Tutaj zaczyna się drugi etap twórczości Wieszcza. Według mnie ten etap nie bierze wcale początku w powstaniu listopadowym czy napisaniu Dziadów cz. III, choć ściśle się z nimi wiąże. Zaczyna się on w momencie, kiedy Mickiewicz uwierzył, że jest najwyższym z czujących stworzonym do wyższych celów, że to on wskrzesi ojczyznę i że nie jest on równy innym ludziom, rodakom, których wydaje mi się traktował podmiotowo. To może tłumaczyć, dlaczego nie wziął udziału w powstaniu listopadowym. Krew Polaka przelana za ojczyznę to cena, jaką naród musi zapłacić za wolność, ale krew Wieszcza? Czy to nie za wielka cena? Wieszcz musi żyć, musi podnosić strudzony naród z popiołów. Musi podnosić naród z popiołów, aby rzucić go w ogień – ogień walki, śmierci i miłości do ojczyzny, który wszyscy przypłacą życiem. Przypomina mi to cytat z pewnej książki Sc-fiction „Zrobimy wszystko, aby uratować ludzi, nawet, jeśli miałaby na tym ucierpieć cała ludzkość”. Mickiewicz wykorzystał swój wielki autorytet zdobyty pisaniem książeczek dla dzieci na stworzenie wielkiej narodowej, filozofii.
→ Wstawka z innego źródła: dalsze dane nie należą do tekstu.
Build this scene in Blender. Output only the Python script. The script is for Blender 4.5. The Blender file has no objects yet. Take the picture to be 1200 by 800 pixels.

Mesjanizm, porównanie Polski do Jezusa Chrystusa. Na taką sakralizację narodu chyba nikt nigdy się nie zdobył. Wcześniej można było spotkać się z narodem wybranym, z którego wywodził się Mojżesz i autorzy Biblii, Sarmatami pochodzącymi w prostej linii ze starożytnych ludów. Ale Polska jako przedmurze chrześcijaństwa? Teraz Polacy nie czuli się jako zdeptany, zdominowany, obdarty z polskości naród. Teraz widzieli w tym cierpieniu sens, widzieli siebie jako nie obdartego, lecz obnażonego z szat Jezusa. Polacy lubią się czuć ważni, lepsi od innych. Nasz Wieszcz narodowy bezbłędnie wykorzystał historię umęczonego narodu i tak ją zinterpretował, że prości rodacy mieli to, czego w tym momencie najbardziej potrzebowali. Czuli się ważni. Byli wielcy a inne narody powinny być im wdzięczne za to, że za nich, za całą Europę tak dzielnie znosimy cierpienia.

Polacy chcieli tak myśleć, to naprawdę im pomagało. Dlaczego Juliusz Słowacki, który obrał punkt widzenia całkowicie przeciwny do stanowiska Adama Mickiewicza, nigdy za swojego życia nie został doceniony? Dlaczego zarzuty pod adresem mesjanizmu „to jest filozofia ofiary?”, „Tłumaczenie porażki” nie były słuchane a ich autor wyśmiany pod zarzutem nie dbania o sprawy narodu? Dlatego że Polacy nie mogli znieść myśli o tym, że przegrali. Polacy nie chcieli słuchać głosu, który ich karci, krytykuje. Kto z nas to lubi i uważa to za słuszną drogę do poprawy? Kto z nas potrafi przyznać się do błędu i jak Tukidydes nie szukać wytłumaczenia? Tak, wszyscy jesteśmy Polakami.